The cereal scene, as I’ll now call it, provides a subtly played turning point in the story of a young South Korean boy whose American adoptive parents reconsider and offer him up to a new couple via a Yahoo! chat room. Ash’s wife Robin (Nicole Villamil), who facilitated the secondhand adoption rather than deal with the added bureaucracy that would come to them as a queer couple, is anxious for the child to turn them into a happy family, but Ash, who doesn’t hide disgust for the boy’s father (Christopher Bannow) is initially too ensconced in training to be concerned with parenthood.
In director Dustin Wills’ consistently engaging production, which is coming to the end of its MCC run after transferring from SoHo Rep, set designer You-Shin Chen has the audience on two sides of a sparsely furnished playing area, framed on the other two sides by what looks like the packed environs of an overstuffed suburban garage. Surprise entrances and exits abound.
The boy, who eventually reveals his name as Jeenu, is represented by a sandy-colored, unemotional, life-size puppet, designed by Amanda Villalobos, who is manipulated and voiced by actor Mitchell Winter. Serving as the energetic host of the play, Winter delivers what might be taken as the boy’s inner monologues where, wounded by abandonment, he sees himself as a lone wolf; hiding in defensive seclusion, but prepared to attack mercilessly when sensing danger.

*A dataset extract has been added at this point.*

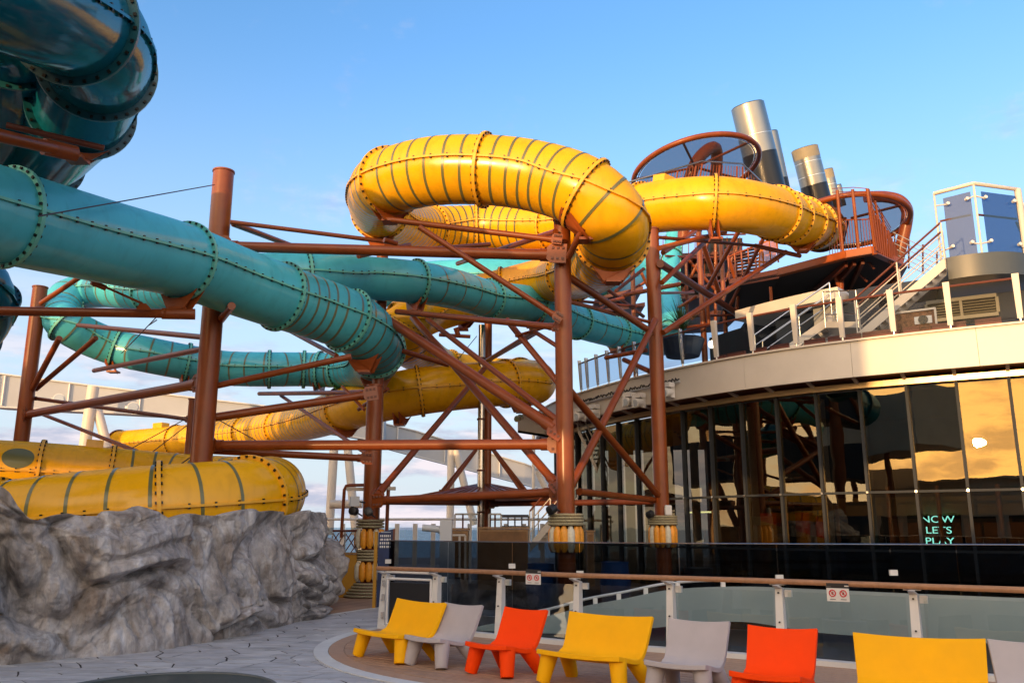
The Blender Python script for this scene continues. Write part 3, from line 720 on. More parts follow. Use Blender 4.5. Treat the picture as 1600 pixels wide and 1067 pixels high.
yel = [(1282, 357, 68, Y8, 'F'), (1268, 352, 71, Y8, 'F'), (1252, 347, 74, Y8, 'F'), (1230, 340, 77, Y8, 'F'), (1211, 333, 80, Y8, 'F'), (1165, 323, 83, Y8), (1115, 318, 84, Y8, 'F'), (1060, 320, 82, Y8), (1005, 327, 79, Y8, 'F'), (930, 343, 75, Y8), (860, 354, 71, Y8, 'F'),
       (745, 355, 68, Y8, 'F'), (674, 357, 70, Y8, 'F'), (625, 349, 76, Y8), (594, 330, 84, Y8, 'F'), (590, 305, 93, Y8), (611, 284, 102, Y8, 'F'), (675, 268, 106, Y8), (758, 266, 108, Y8, 'F'), (842, 277, 110, Y8), (915, 303, 113, Y8, 'F'), (953, 338, 113, Y8), (956, 374, 108, Y8, 'F'),
       (932, 410, 94, Y8), (895, 428, 80, Y8, 'F'), (850, 438, 70, Y8), (790, 452, 66, Y8, 'F'), (725, 470, 68, Y8, 'F'), (665, 488, 72, Y8), (634, 505, 76, Y8, 'F'), (632, 526, 74, Y8), (655, 550, 66, Y8), (700, 578, 60, Y8, 'F'), (760, 588, 60, Y8), (812, 592, 62, Y8, 'F'), (836, 596, 65, Y8), (826, 600, 68, Y8),
       (790, 599, 70, Y8, 'F'), (720, 604, 72, Y8), (656, 611, 74, Y8, 'F'), (598, 622, 73, Y8), (541, 638, 68, Y8, 'F'), (490, 655, 60, Y8), (440, 667, 54, Y8, 'F'), (385, 676, 50, Y8, 'F'), (330, 683, 48, Y8, 'F'), (275, 689, 47, Y8, 'F'), (186, 696, 45, Y8)]
slide('yellow_coil_slide', 'yellow tube slide coiling from the high platform through a big ring above the columns', yel, 'yellow', 'yellow_f', 'band',
      bands=[(10.3, 24.6, .37), (29.2, 31, .45), (41.1, 45, .46)], hatches=[(5.45, -20, .32), (4.3, -28, .26), (38.55, -33, .34), (36.8, -30, .3)], boxes=[(7.55, .45, .22), (46.3, .7, .3)],
      saddles=[(6, .3), (14, .3), (16, .2), (20, .25), (22, .2), (27, .25), (36.4, .2), (39.5, .2), (41, .2), (2, .2)], endring='end')
low_y = [(-220, 722, 102, Y8), (-60, 733, 98, Y8, 'F'), (62, 739, 95, Y8, 'F'), (172, 746, 92, Y8, 'F'), (265, 753, 90, Y8), (345, 758, 91, Y8), (398, 761, 96, Y8, 'F'), (420, 766, 106, Y8), (414, 773, 118, Y8), (388, 781, 127, Y8, 'F'), (325, 788, 133, Y8), (250, 795, 137, Y8, 'F'), (130, 806, 139, Y8), (0, 822, 139, Y8, 'F'), (-150, 842, 136, Y8)]
slide('yellow_trough_slide', 'low yellow tube slide making a U-turn just behind the top of the rock wall', low_y, 'yellow', 'yellow_f', 'band',
      bands=[(3.1, 13.6, .60)], hatches=[(1.75, 24, .36)], boxes=[(2.72, .42, .22)], saddles=[(6, .3)])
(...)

In an aggressively clever production full of surprising moments, it’s Jouléy’s quiet compassion as the boxer Ash recognizes a kindred soul that gives Wolf Play its heartbreaking beauty.
A flower shop in SoHo may not be a typical place to see a play reading…
…but given that Debbi Hobson’s Reflections From The Shallow End Of The Dating Pool deals with searching for romantic possibilities after reaching age 50, the fragrant and colorful surroundings at Élan Flowers helped set a proper mood.
A costume designer by profession, Hobson was guided by director Karen C. Cook for a pair of workshop readings to test the material before a larger-scale production this fall as part of Phoenix Theatre Ensemble’s arts festival in Nyack. (A really pretty train ride along the Hudson via Metro-North, by the way.)
The focus of her adventures is on dating apps, from her humorous observations on profile photos (What’s with all the men posing with fish?) and introductory messages (Full sentences, please.) to actual face-to-face dates.
One story that I’m sure many artists will relate to tells how a prospective suitor kept asking about what her “real job” was, because surely nobody pays the bills by designing costumes.
It reminded me of the time when I had a date with Patti LuPone back when she was starring in Evita, and she walked out because I kept asking what her day job was.
I mean, I just assumed that was the reason she didn’t do Wednesday matinees.
That was a joke.
It didn’t really happen.
I’ve never met Patti LuPone.
Please don’t tell her I wrote that.
Curtain Line…
Can’t wait for the stage version of New York, New York to start previewing, if only to hear those who only know the title song from Frank Sinatra’s recording complain about how those Broadway people changed the lyrics.